True to his word, Adams became one of the best lawyers in Boston. At the Continental Congresses, he helped shape the Declaration of Independence. During the war years, he tangled with the best European minds as a member of the mission to France along with Benjamin Franklin, later served as the first U.S. Minister to the Court of St. James's.

Though Adams became skilled in the subtleties of diplomacy, he remained at heart a pragmatic, hidebound Yankee who viewed Europe's sophisticated society with suspicion. Far from being awed by Franklin, who was lionized by the French, Adams found the old man to be more interested in wining and dining than in the job of persuading the French to help the embattled young nation fight against the British. "The Life of Dr.
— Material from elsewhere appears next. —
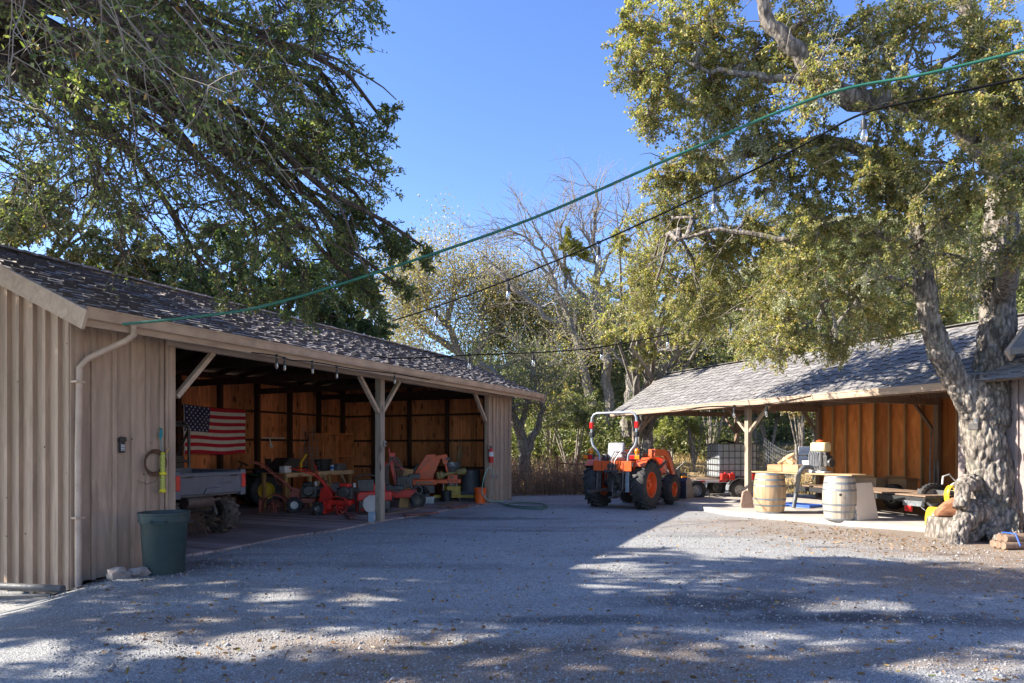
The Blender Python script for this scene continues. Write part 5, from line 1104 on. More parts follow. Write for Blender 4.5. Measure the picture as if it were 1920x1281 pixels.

Franklin was a Scene of continual discipation," wrote Adams. "He came home at all hours from Nine to twelve O Clock at night." Though Adams faithfully recorded the best of the bawdy jokes he heard, his New England morality was shocked when a French lady leaned across the dinner table and asked him to explain, as an obviously direct descendant of Adam, how the first man and woman "found out the Art of lying together." Adams did his best "to set a brazen face against a brazen face," explained it was a simple matter of instinct. But later upon reflection he wrote: "If such are the manners of Women of Rank, Fashion and Reputation in France, they can never support a Republican Government. We must therefore take great care not to import them into America."

Amidst the diplomatic whirl, he could always spare a thought for his farm back in Quincy, invariably took time to investigate the quality of the local manure. The English manure was fine, wrote Adams, "but it is not equal to mine, which I composed of Horse Dung from Bracketts stable in Boston, Marsh Mud from the sea shore and Street Dust, from the Plain at the Foot of Pens hill." The Europeans found him "a Character."

Where to Stop? For all his virtues as a dedicated reporter on his own life and thoughts, Adams had his shortcomings. His slapdash autobiography ends in 1780. He inexplicably stopped writing at certain key points in his career, including the years of his presidency (1797-1801). Unfortunately, the editors failed to provide any commentary bridging sections of the diary, faithfully left in reams of material that glaze the eye of the nonhistorian. To fill in the gaps and round out the man, readers will have to wait until the editors of The Adams Papers publish John Adams' witty, newsy letters as part of the 20 volumes or so that will be devoted to family correspondence.

In all, the editors guess that there may be 100 volumes to be mined out of the varied writings of the Adams family, although they have set themselves the cut-off date of 1889, the year of the death of Abigail Brooks Adams, wife of Charles Francis Adams, who was Minister to the Court of St. James's during the Civil War, and the last of old John's grandsons. This will exclude the contributions of Historian Henry Adams (The Education of Henry Adams), the most elegant of family stylists. But, given the indefatigable energy of the Adamses down to this day, the editors apparently concluded that they would have to stop somewhere, before new production outran the presses.

-* Whose son, the fourth Charles Francis Adams, is chairman of the board of the Raytheon Manufacturing Co.